* _TASK_
Tally up the lines carrying the string "this" and respond with only the resulting number.
::::::::::
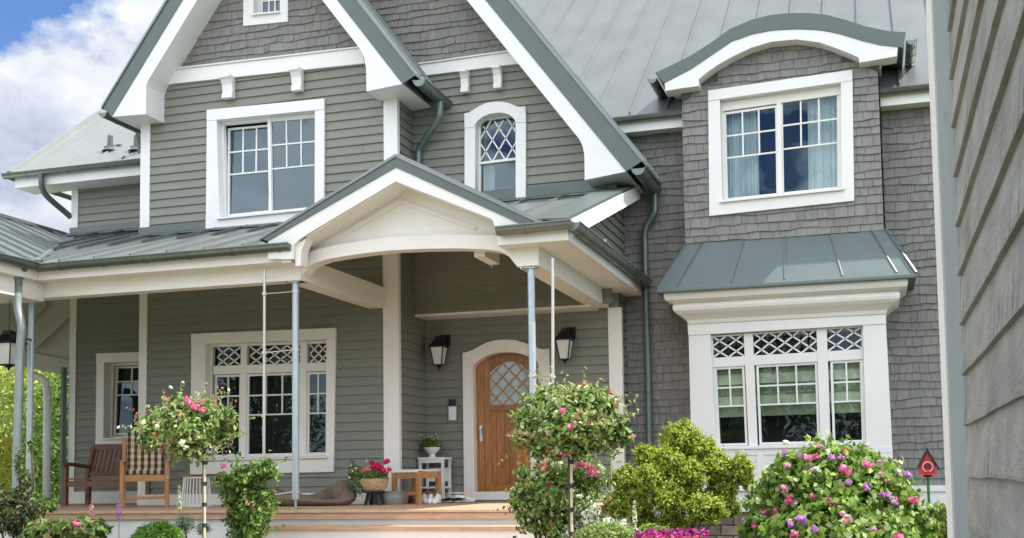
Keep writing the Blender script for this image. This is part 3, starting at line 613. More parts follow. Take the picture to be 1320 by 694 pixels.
xa, xb = at(889, 418, Ybw-.05).x, at(1140, 401, Ybw-.05).x
co = MB()
rings = []
for d_, z in cprof: rings.append([(xa-d_, Ys, z), (xa-d_, Ybw-.055-d_, z), (xb+d_, Ybw-.055-d_, z), (xb+d_, Ys, z)])
for i in range(len(rings)-1):
    for k in range(3): co.face([rings[i][k], rings[i][k+1], rings[i+1][k+1], rings[i+1][k]])
co.face(rings[0]); co.face(rings[-1]); co.build('cornice', M_crm, house)
ct = cprof[-1][1]
eL, eR = at(840, 385, 15.7), at(1190, 352, 15.7); ez = ct+.045
sk = MB(); A = Vector((xa-.38, Ybw-.055-.38, ez)); B = Vector((xb+.40, Ybw-.055-.38, ez)); C = Vector((bxR+.02, Ybox-.01, bxB)); Dd = Vector((bxL+.02, Ybox-.01, bxB))
A2, B2 = Vector((A.x, Ys, ez)), Vector((B.x, Ys, ez)); C2, D2 = Vector((C.x, Ys, bxB)), Vector((Dd.x, Ys, bxB))
for q in ((A, B, C, Dd), (B, B2, C2, C), (A2, A, Dd, D2)): sk.slab(q, (0, 0, -.03))
for x in (.085, .3, .51, .73, .93):
    lo, hi = A.lerp(B, x), Dd.lerp(C, x*1.0)
    lo = Vector((lo.x, lo.y, lo.z)); hi = Vector((hi.x+(0), hi.y, hi.z)); sk.bar(lo+Vector((0, .03, .035)), hi+Vector((0, 0, .01)), .018, .03)
for p, q in ((A, Dd), (B, C)): sk.bar(p+Vector((0, 0, .015)), q+Vector((0, 0, .015)), .03, .035)
sk.build('bay_skirt_roof', M_vrgb if 'M_vrgb' in globals() else mat('blue_grey_metal', (.14, .175, .17), .4, metal=.35, var=.06, scale=2), house)
sk = MB(); sk.box(A.x, B.x, A.y+.0, Ys, ct+.001, ez-.032); sk.build('skirt_soffit', M_vrg, house)
# base and stone foundation
b = MB(); b.box(XR2+.02, 2.6, Ys-.03, Ys+.05, H-.62, zBase); b.box(XR2+.02, 2.6, Ys-.06, Ys, zBase-.08, zBase-.003); b.build('skirting_board', M_wht, house)
b = MB(); b.box(XLb+.02, XRb-.02, Ybw+.02, Ys, 0, zc-.002); b.box(XR2+.02, 2.6, Ys-.02, Ys+.05, 0, H-.622); b.build('stone_foundation', M_stone, house)
st = MB()
z = .05
while z < zc-.06:
    x = XLb+.03; hh = random.uniform(.10, .14)
    while x < XRb-.1:
        w_ = random.uniform(.18, .42); c = random.uniform(.6, 1.3); st.col = (c, c*.97, c*.92); st.box(x, min(x+w_, XRb-.03), Ybw-.02+random.uniform(-.012, .012), Ybw+.03, z, min(z+hh, zc-.01)); x += w_+.012
    z += hh+.012
st.build('foundation_stones', mat('cut_stone', (.22, .18, .145), .9, var=.25, scale=9, bump=.9, bscale=22, attr=True), house, bevel=.008)

# ---- porch roof ---------------------------------------------------------
XG = -10.19      # inner corner of the L-shaped porch
def pz(y): return H+2.80+.333*(y-12.3)
pr = MB()
def prs(x0, x1, y0, y1): pr.slab([(x0, y0, pz(y0)), (x1, y0, pz(y0)), (x1, y1, pz(y1)), (x0, y1, pz(y1))], (0, 0, -.05))
pr.slab([(XG, 12.25, pz(12.25)), (-7.0, 12.25, pz(12.25)), (-7.0, Yr, pz(Yr)), (-13.2, Yr+.1, pz(Yr))], (0, 0, -.05))
pr.slab([(-7.0, 12.3, pz(12.3)), (-5.2, 15.06, pz(15.06)), (-7.0, 15.06, pz(15.06))], (0, 0, -.03)); pr.slab([(-3.5, 12.3, pz(12.3)), (-3.5, 15.06, pz(15.06)), (-5.2, 15.06, pz(15.06))], (0, 0, -.03))
prs(-7.0, XR1-.02, 15.06, Yr); prs(XR1-.02, -3.5, 15.06, Yg); prs(-3.5, -3.2, 12.25, Yg)
for k in range(13):
    x = XG-.0+.3+k*.53
    if x < -3.4: y0 = 12.3 if x < -7.0 else 12.3+min(x+7.0, -3.5-x)*1.5+.1; pr.bar((x, y0, pz(y0)+.02), (x, Yw if x < XR1 else Yg, pz(Yw if x < XR1 else Yg)+.02), .022, .04)
for k in range(5): x = XG-.2-k*.5; pr.bar((x, 12.6+k*.72, pz(12.6+k*.72)+.02), (x, Yr, pz(Yr)+.02), .022, .04)
pr.build('porch_roof', M_roof, house)
# left wing roof falling towards +X, ridge parallel to Y
wr = MB(); RX, RZ = -13.2, H+4.22
wr.slab([(XG, 12.25, H+2.80), (RX, Yr+.1, RZ), (RX, 6, RZ), (XG, 6, H+2.80)], (0, 0, -.05))
for k in range(22):
    y = 6.2+k*.5; t = 1.0
    if y < 12.25: a = Vector((XG-.02, y, H+2.82))
    else: f_ = (y-12.25)/(Yr+.1-12.25); a = Vector((XG+(RX-XG)*f_, y, H+2.82+(RZ-H-2.8)*f_))
    if y < Yr: wr.bar(a, (RX, y, RZ+.02), .022, .045)
wr.bar((RX, 6, RZ+.03), (RX, Yr, RZ+.03), .09, .05)
wr.bar((XG, 12.25, H+2.83), (RX, Yr+.1, RZ+.02), .07, .03)
wr.build('porch_wing_roof', M_roof, house)
wr = MB(); wr.slab([(RX, 6, RZ), (RX, Yr+.1, RZ), (-16.2, Yr+.1, H+2.8), (-16.2, 6, H+2.8)], (0, 0, -.05)); wr.build('porch_wing_roof', M_roof, house)
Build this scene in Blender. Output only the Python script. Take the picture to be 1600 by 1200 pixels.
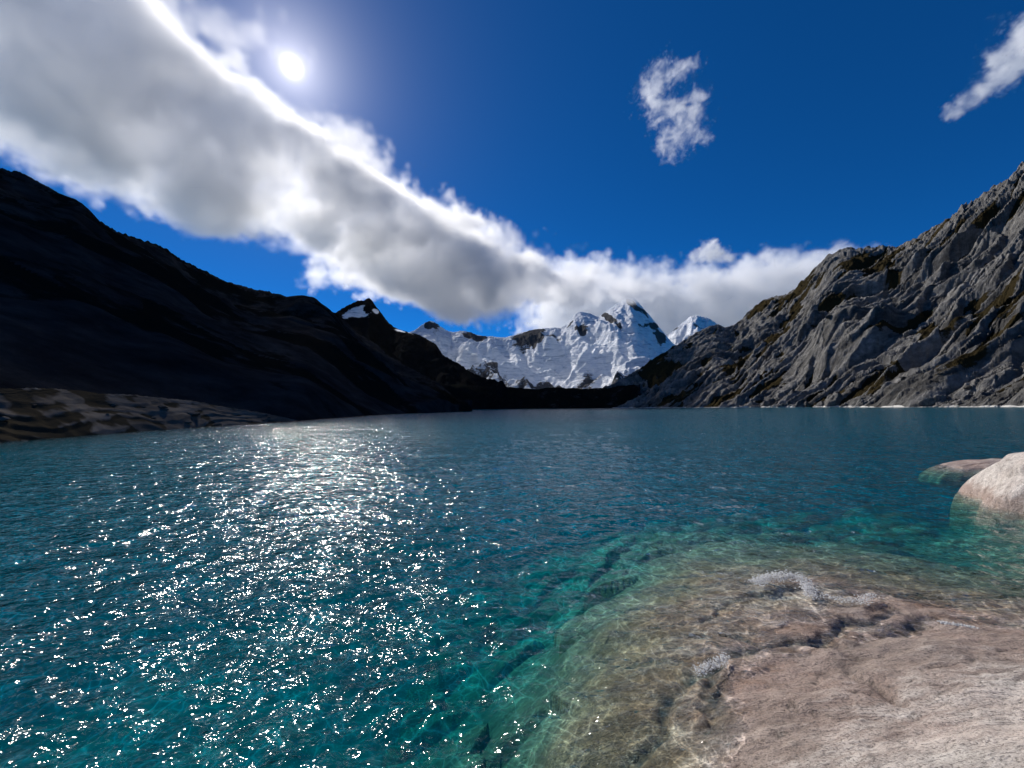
import bpy, bmesh, math, random
import numpy as np
from mathutils import Matrix, Vector

sc = bpy.context.scene
for o in list(bpy.data.objects):
    bpy.data.objects.remove(o)
COL = sc.collection
random.seed(4)

# ------------------------------------------------------------------ camera
CAM_H = 2.8
FPX = 600.0                       # focal length in pixels of a 1600 px wide frame
PITCH = math.atan(37.7 / FPX)
ROLL = 0.009
fwd = Vector((0, math.cos(PITCH), math.sin(PITCH)))
up0 = Vector((0, -math.sin(PITCH), math.cos(PITCH)))
rgt0 = Vector((1, 0, 0))
rgt = (rgt0 * math.cos(ROLL) - up0 * math.sin(ROLL)).normalized()
upv = (up0 * math.cos(ROLL) + rgt0 * math.sin(ROLL)).normalized()
cam_d = bpy.data.cameras.new('camera')
cam_d.sensor_fit = 'HORIZONTAL'
cam_d.sensor_width = 36.0
cam_d.lens = 36.0 * FPX / 1600.0
cam_d.clip_start = 0.05
cam_d.clip_end = 40000
cam = bpy.data.objects.new('camera', cam_d)
COL.objects.link(cam)
M = Matrix((rgt, upv, -fwd)).transposed().to_4x4()
M.translation = Vector((0, 0, CAM_H))
cam.matrix_world = M
sc.camera = cam

def pdir(px, py):
    """view direction of a spot of the photograph, numpy friendly; returns x, y, z"""
    px = np.asarray(px, float); py = np.asarray(py, float)
    a = (px - 800.0) / FPX; b = (600.0 - py) / FPX
    return (fwd.x + rgt.x * a + upv.x * b, fwd.y + rgt.y * a + upv.y * b, fwd.z + rgt.z * a + upv.z * b)

def proj(X, Y, Z):
    q = (X, Y, Z - CAM_H)
    f = sum(a * b for a, b in zip(q, fwd)); r_ = sum(a * b for a, b in zip(q, rgt)); u_ = sum(a * b for a, b in zip(q, upv))
    return 800 + FPX * r_ / f, 600 - FPX * u_ / f
def on_z(px, py, z=0.0):
    d = pdir(px, py)
    t = (z - CAM_H) / d[2]
    return d[0] * t, d[1] * t

# ------------------------------------------------------------------ light
sd = pdir(456, 104)
SUN = Vector((float(sd[0]), float(sd[1]), float(sd[2]))).normalized()
SUN_EL = math.asin(SUN.z)
SUN_AZ = math.atan2(SUN.x, SUN.y)          # clockwise from +Y
sun_d = bpy.data.lights.new('sun', 'SUN')
sun_d.energy = 5.0
sun_d.angle = math.radians(0.53)
sun_d.color = (1.0, 0.95, 0.88)
sun = bpy.data.objects.new('sun', sun_d)
COL.objects.link(sun)
sun.rotation_euler = SUN.to_track_quat('Z', 'Y').to_euler()

world = bpy.data.worlds.new('World')
sc.world = world
world.use_nodes = True
wn = world.node_tree; wn.nodes.clear()
def N(nt, kind, **kw):
    n = nt.nodes.new(kind)
    for k, v in kw.items():
        if k.startswith('i_'):
            key = k[2:]
            key = int(key) if key.isdigit() else key
            n.inputs[key].default_value = v
        else:
            setattr(n, k, v)
    return n
def L(nt, a, b): nt.links.new(a, b)
sky = N(wn, 'ShaderNodeTexSky', sky_type='NISHITA')
sky.sun_disc = False
sky.sun_elevation = SUN_EL
sky.sun_rotation = SUN_AZ
sky.altitude = 4600
sky.air_density = 1.0
sky.dust_density = 0.15
sky.ozone_density = 4.0
grade = N(wn, 'ShaderNodeMix', data_type='RGBA', blend_type='MULTIPLY')
grade.inputs[0].default_value = 1.0
grade.inputs[7].default_value = (0.05, 0.56, 1.0, 1)
L(wn, sky.outputs[0], grade.inputs[6])
bg = N(wn, 'ShaderNodeBackground'); bg.inputs[1].default_value = 0.10
L(wn, grade.outputs[2], bg.inputs[0])
# the bright air round the sun
tc = N(wn, 'ShaderNodeTexCoord')
dot = N(wn, 'ShaderNodeVectorMath', operation='DOT_PRODUCT'); dot.inputs[1].default_value = SUN
L(wn, tc.outputs['Generated'], dot.inputs[0])
ac = N(wn, 'ShaderNodeMath', operation='ARCCOSINE'); L(wn, dot.outputs['Value'], ac.inputs[0])
def expo(scale_deg, amp):
    m = N(wn, 'ShaderNodeMath', operation='MULTIPLY'); m.inputs[1].default_value = -1 / math.radians(scale_deg)
    L(wn, ac.outputs[0], m.inputs[0])
    e = N(wn, 'ShaderNodeMath', operation='EXPONENT'); L(wn, m.outputs[0], e.inputs[0])
    q = N(wn, 'ShaderNodeMath', operation='MULTIPLY'); q.inputs[1].default_value = amp
    L(wn, e.outputs[0], q.inputs[0])
    return q
e1, e2, e3 = expo(2.6, 0.95), expo(7.0, 0.22), expo(0.24, 20.0)
es = N(wn, 'ShaderNodeMath', operation='ADD'); L(wn, e1.outputs[0], es.inputs[0]); L(wn, e2.outputs[0], es.inputs[1])
es2 = N(wn, 'ShaderNodeMath', operation='ADD'); L(wn, es.outputs[0], es2.inputs[0]); L(wn, e3.outputs[0], es2.inputs[1]); es = es2
bg2 = N(wn, 'ShaderNodeBackground'); bg2.inputs[0].default_value = (1, 0.95, 0.97, 1)
L(wn, es.outputs[0], bg2.inputs[1])
addw = N(wn, 'ShaderNodeAddShader'); L(wn, bg.outputs[0], addw.inputs[0]); L(wn, bg2.outputs[0], addw.inputs[1])
wo = N(wn, 'ShaderNodeOutputWorld'); L(wn, addw.outputs[0], wo.inputs[0])
world.cycles.sampling_method = 'MANUAL'
world.cycles.sample_map_resolution = 1024

vs = sc.view_settings
vs.view_transform = 'Standard'; vs.look = 'None'; vs.gamma = 1.0; vs.exposure = 0.0
vs.use_curve_mapping = False
sc.render.engine = 'CYCLES'
cy = sc.cycles
cy.use_denoising = True
try:
    cy.denoiser = 'OPENIMAGEDENOISE'
except Exception:
    pass
cy.max_bounces = 12
cy.diffuse_bounces = 2
cy.glossy_bounces = 3
cy.transmission_bounces = 4
cy.volume_bounces = 6
cy.transparent_max_bounces = 16
cy.volume_step_rate = 2.5
cy.volume_max_steps = 256
cy.sample_clamp_indirect = 6.0
cy.use_adaptive_sampling = True
cy.adaptive_threshold = 0.028
cy.adaptive_min_samples = 20

# ------------------------------------------------------------------ noise
def _hash(ix, iy, seed):
    h = (ix.astype(np.int64) * 374761393 + iy.astype(np.int64) * 668265263 + seed * 1442695041) & 0xFFFFFFFF
    h = ((h ^ (h >> 13)) * 1274126177) & 0xFFFFFFFF
    return h ^ (h >> 16)
def perlin(x, y, seed=0):
    x = np.asarray(x, float); y = np.asarray(y, float)
    xi = np.floor(x); yi = np.floor(y)
    fx = x - xi; fy = y - yi
    u = fx * fx * fx * (fx * (fx * 6 - 15) + 10); v = fy * fy * fy * (fy * (fy * 6 - 15) + 10)
    def g(ox, oy):
        a = (_hash(xi + ox, yi + oy, seed) % 4096) * (2 * math.pi / 4096)
        return np.cos(a) * (fx - ox) + np.sin(a) * (fy - oy)
    n0 = g(0, 0); n1 = g(1, 0); n2 = g(0, 1); n3 = g(1, 1)
    a = n0 + (n1 - n0) * u; b = n2 + (n3 - n2) * u
    return (a + (b - a) * v) * 1.5
def fbm(x, y, oct=5, seed=0, gain=0.5, lac=2.03):
    s = 0; a = 1.0
    for k in range(oct):
        s = s + a * perlin(x, y, seed + k * 17); x = x * lac + 3.1; y = y * lac - 1.7; a *= gain
    return s
def ridged(x, y, oct=5, seed=0, gain=0.5, lac=2.1):
    s = 0; a = 1.0; w = 1.0
    for k in range(oct):
        n = 1 - np.abs(perlin(x, y, seed + k * 13)); n = n * n * w
        s = s + a * n; w = np.clip(n * 1.6, 0, 1); x = x * lac + 5.3; y = y * lac + 2.9; a *= gain
    return s
def worley(x, y, seed=0):
    """distance to nearest and second nearest point, id of the nearest"""
    xi = np.floor(x); yi = np.floor(y)
    f1 = np.full(x.shape, 9.0); f2 = np.full(x.shape, 9.0); cid = np.zeros(x.shape)
    for ox in (-1, 0, 1):
        for oy in (-1, 0, 1):
            h = _hash(xi + ox, yi + oy, seed)
            jx = (h % 1024) / 1024.0; jy = ((h >> 10) % 1024) / 1024.0
            d = np.hypot(xi + ox + jx - x, yi + oy + jy - y)
            nearer = d < f1
            f2 = np.where(nearer, f1, np.minimum(f2, d))
            cid = np.where(nearer, ((h >> 20) % 1024) / 1024.0, cid)
            f1 = np.where(nearer, d, f1)
    return f1, f2, cid
def facets(x, y, seed=0, tilt=1.0):
    """broken blocks: every cell is a plane of its own height and lean"""
    xi = np.floor(x); yi = np.floor(y)
    f1 = np.full(x.shape, 9.0); hgt = np.zeros(x.shape)
    for ox in (-1, 0, 1):
        for oy in (-1, 0, 1):
            h = _hash(xi + ox, yi + oy, seed)
            dx = x - (xi + ox + (h % 1024) / 1024.0); dy = y - (yi + oy + ((h >> 10) % 1024) / 1024.0)
            d = np.maximum(np.abs(dx + 0.3 * dy), np.abs(dy - 0.3 * dx)) * 0.7 + 0.3 * np.hypot(dx, dy)
            c = ((h >> 20) % 1024) / 1024.0; k = ((h >> 5) % 512) / 512.0 - 0.5
            v = c + tilt * (k * dy - (0.15 + 0.5 * c) * dx)
            hgt = np.where(d < f1, v, hgt); f1 = np.minimum(f1, d)
    return hgt, f1
def sstep(a, b, x):
    t = np.clip((x - a) / (b - a), 0, 1); return t * t * (3 - 2 * t)

# ------------------------------------------------------------------ mesh helpers
def grid_mesh(name, X, Y, Z, mat, attrs=None, parent=None, flip=False):
    nr, nc = X.shape
    co = np.stack([X, Y, Z], -1).reshape(-1, 3).astype(np.float32)
    idx = np.arange(nr * nc).reshape(nr, nc)
    q = np.stack([idx[:-1, :-1], idx[:-1, 1:], idx[1:, 1:], idx[1:, :-1]], -1).reshape(-1, 4)
    if flip: q = q[:, ::-1]
    me = bpy.data.meshes.new(name)
    me.vertices.add(len(co)); me.vertices.foreach_set('co', co.ravel())
    me.loops.add(q.size); me.loops.foreach_set('vertex_index', q.ravel().astype(np.int32))
    me.polygons.add(len(q)); me.polygons.foreach_set('loop_start', (np.arange(len(q)) * 4).astype(np.int32))
    me.update(calc_edges=True)
    me.polygons.foreach_set('use_smooth', np.ones(len(q), bool))
    for k, a in (attrs or {}).items():
        at = me.attributes.new(k, 'FLOAT', 'POINT')
        at.data.foreach_set('value', np.asarray(a, np.float32).ravel())
    me.materials.append(mat)
    me.update()
    o = bpy.data.objects.new(name, me); COL.objects.link(o)
    if parent: o.parent = parent
    return o
def tag(o, label=None, cat=None, group=None, kind=None):
    if label: o['label'] = label
    if cat: o['category'] = cat
    if group: o['group'] = group
    if kind: o['kind'] = kind
    return o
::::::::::
* _CORRECT OUTPUT_
2